Unlike many Prize winners, though, Tutu has been relatively independent, at least from Western influences when compared to others.  This is why he has been or can be critical to Western governments’ numerous wars over the years.  In contrast, Dalai Lama has always punted on the subject of Iraq War, annoying his swamp of Hollywood admirers.  Worse, many Eastern European winners and Liu Xiaobo vehemently support the War.  Thus, other Peace Prizes do not feel the need to reciprocate the support by Tutu.  Who can blame them if they can’t bite the hand that feeds them and won them the Nobel in the first place? 

When scientists publish a paper, they need to reveal financial conflict of interest, like whether they have a relationship with any company or own its stock.  I think when prominent political activists publish something or are mentioned in any story, their funding sources from government agencies and major private foundations should be reported, at least online.

Now back to the AP story.  It was mostly a matter of fact writing, but the writer added a few paragraphs that are telling.  Regarding Tutu’s call for trial at ICC, AP said:

“While the International Criminal Court can handle cases of genocide, war crimes and crimes against humanity, it does not currently have the jurisdiction to prosecute crimes of aggression. Any potential prosecution over the Iraq war would likely come under the aggression category.

The U.S. is among nations which do not recognize the International Criminal Court.”

Nobody thinks that Blair or Bush would ever be tried, ICC or not.  So AP’s words about ICC ring hollow, and seemed to imply that the trial has not taken place because of ICC’s technicality.  The words may be true, but they are also irrelevant or even misleading.

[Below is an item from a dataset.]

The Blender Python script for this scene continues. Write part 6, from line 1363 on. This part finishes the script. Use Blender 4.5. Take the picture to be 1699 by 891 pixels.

AP then got a response from Blair: "To repeat the old canard that we lied about the intelligence is completely wrong as every single independent analysis of the evidence has shown," Blair said.

“In Britain, a two-year long inquiry examining the buildup to the Iraq war and its conduct is yet to publish its final report. The panel took evidence from political leaders including Blair, military chiefs and intelligence officers. Two previous British studies into aspects of the war cleared Blair's government of wrongdoing.”

To convict Blair or his government of the most serious crime ever possible (war), especially by British’s own investigations, is mission impossible, not least because it would undermine the legitimacy of the whole political system. 

Besides, a common excuse by Blair and Bush and the governing elites now is that the intelligence was wrong. This has been uncritically swallowed by the mainstream media.  But it defies history.

During 2001-2003 as Bush pushed for war, there was Western intelligence repots, Iraqis declaration to the UN, UN inspections, and statements from the US and UK government officials up to the President and PM.  On the scale of 0-9 about the existence of WMD:

Saddam Hussein said 0.  Nothing can be any louder, clearer, or more official than the Iraqis’ report to the UN.  Later on, Western governments and the "independent" media like to imply that Saddam made this on himself because he faked WMD in order to scare away his regional enemies.  Which is silly: there was never hard evidence shown, and even if there was, was it more official than Iraqis report to the UN, seen by everybody?

Western intelligences said 3.  They had had this mindset for many years, so every lead, no matter how weak and who gave it, confirmed the bias.  Like the yellow cake, aluminum tubes, mobile labs.  However, as more leads turned out wrong, and dissent formed among or within government agencies, e.g., CIA and the DOS, only suspicion left but never any real proof for WMD.  CIA can’t say 0 because it would invalidate all these years’ work or even call into question its existence.  No matter what, Saddam must be always hiding something!

The UN inspections said 1.  Obviously months' goose chase came up empty, despite all the advanced "intelligence" from the US and UK.  In fact, UN debunked most if not all of their intelligence and found Iraq's report much more trustworthy than Western intelligence or Bush's words.  They had to settle on 1 instead of 0 because they could not account for everything or all the old bombs.  This is expected: if you audit the Pentagon, do you expect to account for every gun it purchases over the past 20 years? 

Bush and Blair said 9.  This was the real deal, as unequivocal as unequivocal can be, with government officials parading and vouching for it in front of TV, or the UN.  No need to rehearsing old news in 2012.  Bush and Blair likely knew they were exaggerating, because their intelligence could never pinpoint where WMD or programs were (an astute observer would know this by reading between the lines of the official statements and reports of NYT, WashPost, WSJ, etc), but they rested their hope on finding just a hint of the WMD/program, perhaps only a single WMD bomb, to declare victory or vindication.  Instead, nobody found any.  

The Iraq story is not unique in a sense that similar events happens over and over, even as of today.  It is unique in a sense that Bush and Blair doubled down on something (WMD) that can be verified but failed utterly.  But if you count on something more nebulous, like ethnic cleansing, human rights, etc, then you are safer, although the devastation is no less.